The screeching is becoming frantic, the demonstrations
more desperate. Paul mason, communist agitator for a bygone age of heavy
industry and wildcat strikes, has been all over the news parading his own
breakdown for all to see. Remainer politicians, still believing they can play
both sides, are laughably claiming they stand for democracy while simultaneously
trying to overthrow it. And of course, the clownishly clad, EU-flag toting, ageing
hippies are out there, speaking for the young, whose ‘futures have been betrayed’.
What a hoot. They are reliving the Greenham Common peace
camps, the Ban-the-Bomb marches of the sixties and their own experimentation with
the discredited mind-altering ideologies of Marx and Mao. Democracy is one
thing, direct action another and the ignoring of a democratic mandate is an
abuse of both. The vote is won, but the war goes on and the lies, the misleading
rhetoric and the abuse of gullible people is largely the work of the losing
side. We are now in the fourth year of this war and the end feels like it
really is coming this time.
But how will they cope after the armistice, if armistice
there is? After the war is over, will these people quietly go back to the jobs
they held before? And what of the overly vocal public figures who, mask-slipped,
have berated the public for their gullibility, their naivety, their doltish
stupidity? How will they fare post-Brexit and will they double down on their own
public humiliation by continuing to lobby for a lost cause? Well, of course
they will; there is nothing else left for them and obscurity would be
unbearable.
The only thing worse than being talked about, said Wilde,
is not being talked about. For those who have been made to look fools –
Grayling, Miller, Campbell, Clarke (the list goes on and on and on) the lesser punishment
might just be to look for scraps of funding from EU sources to continue the
fight from their little intellectual archipelago of disconnected islands. As
far as the rest of us are concerned, a period of silence from these hollow
vessels would be welcome.
Remainers make their reasonable demands...

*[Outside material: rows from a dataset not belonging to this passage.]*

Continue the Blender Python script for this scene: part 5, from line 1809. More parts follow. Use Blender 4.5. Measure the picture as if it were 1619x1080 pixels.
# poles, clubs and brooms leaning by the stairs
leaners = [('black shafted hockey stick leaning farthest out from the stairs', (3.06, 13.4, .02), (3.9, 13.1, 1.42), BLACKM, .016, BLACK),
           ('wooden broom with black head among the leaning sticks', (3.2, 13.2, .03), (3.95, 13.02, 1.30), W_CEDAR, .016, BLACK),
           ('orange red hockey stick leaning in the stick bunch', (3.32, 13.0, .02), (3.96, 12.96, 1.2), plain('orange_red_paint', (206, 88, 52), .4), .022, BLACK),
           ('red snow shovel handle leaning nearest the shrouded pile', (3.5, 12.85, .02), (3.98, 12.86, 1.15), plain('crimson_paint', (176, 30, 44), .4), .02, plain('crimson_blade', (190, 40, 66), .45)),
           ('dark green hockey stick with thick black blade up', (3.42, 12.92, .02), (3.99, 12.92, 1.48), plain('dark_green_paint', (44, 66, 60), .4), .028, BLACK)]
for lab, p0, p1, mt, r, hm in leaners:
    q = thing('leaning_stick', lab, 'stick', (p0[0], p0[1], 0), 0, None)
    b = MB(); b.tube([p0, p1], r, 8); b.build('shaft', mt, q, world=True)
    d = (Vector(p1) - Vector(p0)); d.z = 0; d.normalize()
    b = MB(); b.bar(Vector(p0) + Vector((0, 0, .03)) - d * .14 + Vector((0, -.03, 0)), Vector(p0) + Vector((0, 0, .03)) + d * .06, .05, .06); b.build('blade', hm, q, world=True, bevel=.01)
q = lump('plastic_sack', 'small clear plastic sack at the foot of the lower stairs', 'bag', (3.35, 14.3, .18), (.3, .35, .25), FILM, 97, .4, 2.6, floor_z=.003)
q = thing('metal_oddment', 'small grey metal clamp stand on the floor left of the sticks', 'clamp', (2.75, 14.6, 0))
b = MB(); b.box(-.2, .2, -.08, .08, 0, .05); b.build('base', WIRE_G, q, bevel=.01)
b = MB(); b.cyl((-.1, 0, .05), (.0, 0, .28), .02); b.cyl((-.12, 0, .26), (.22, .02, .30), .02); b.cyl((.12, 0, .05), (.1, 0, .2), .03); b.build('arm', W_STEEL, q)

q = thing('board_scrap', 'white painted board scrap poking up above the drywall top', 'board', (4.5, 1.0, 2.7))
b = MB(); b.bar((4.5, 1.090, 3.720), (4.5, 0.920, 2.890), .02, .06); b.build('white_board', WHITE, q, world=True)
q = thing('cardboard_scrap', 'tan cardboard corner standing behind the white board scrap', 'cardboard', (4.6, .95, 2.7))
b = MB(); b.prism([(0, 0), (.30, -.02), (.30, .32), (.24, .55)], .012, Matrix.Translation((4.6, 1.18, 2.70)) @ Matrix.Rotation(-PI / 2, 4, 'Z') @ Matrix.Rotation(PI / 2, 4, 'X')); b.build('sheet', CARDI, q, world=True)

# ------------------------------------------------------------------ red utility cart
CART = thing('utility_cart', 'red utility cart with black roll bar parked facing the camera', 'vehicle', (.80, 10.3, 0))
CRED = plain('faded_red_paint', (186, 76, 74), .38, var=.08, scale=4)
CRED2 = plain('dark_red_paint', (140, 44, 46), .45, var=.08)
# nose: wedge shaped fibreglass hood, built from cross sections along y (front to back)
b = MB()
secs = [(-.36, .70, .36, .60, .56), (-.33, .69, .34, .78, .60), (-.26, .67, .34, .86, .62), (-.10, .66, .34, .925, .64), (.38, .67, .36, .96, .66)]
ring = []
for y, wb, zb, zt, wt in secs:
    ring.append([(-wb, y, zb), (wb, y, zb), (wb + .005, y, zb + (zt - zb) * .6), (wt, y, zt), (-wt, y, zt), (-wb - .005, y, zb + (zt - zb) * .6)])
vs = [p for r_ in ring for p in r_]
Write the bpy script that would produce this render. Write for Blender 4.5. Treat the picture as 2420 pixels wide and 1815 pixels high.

So, let them have their last few weeks of public displays
of grief. Let them imagine their dwindling numbers are fighting a cause which
has not – as it has, undoubtedly – already been lost. Let them rend their
garments, shriek until they are hoarse, dance like loons draped in the flags of
our adversary. Let them call us fascists and Nazis, despots and dictators one
last time. And then, let us forgive them and forget them, for they know not
what they do.
I do so hope your right and that the end of the fight is at last in sight but I have grave fears that the EU gravy train riders will not quietly accept the democratic result they did not like. Even now the Commons is tearing itself to bits with plots and yet again talk of another election. Just how sick of this farse do we have to be before it all ends.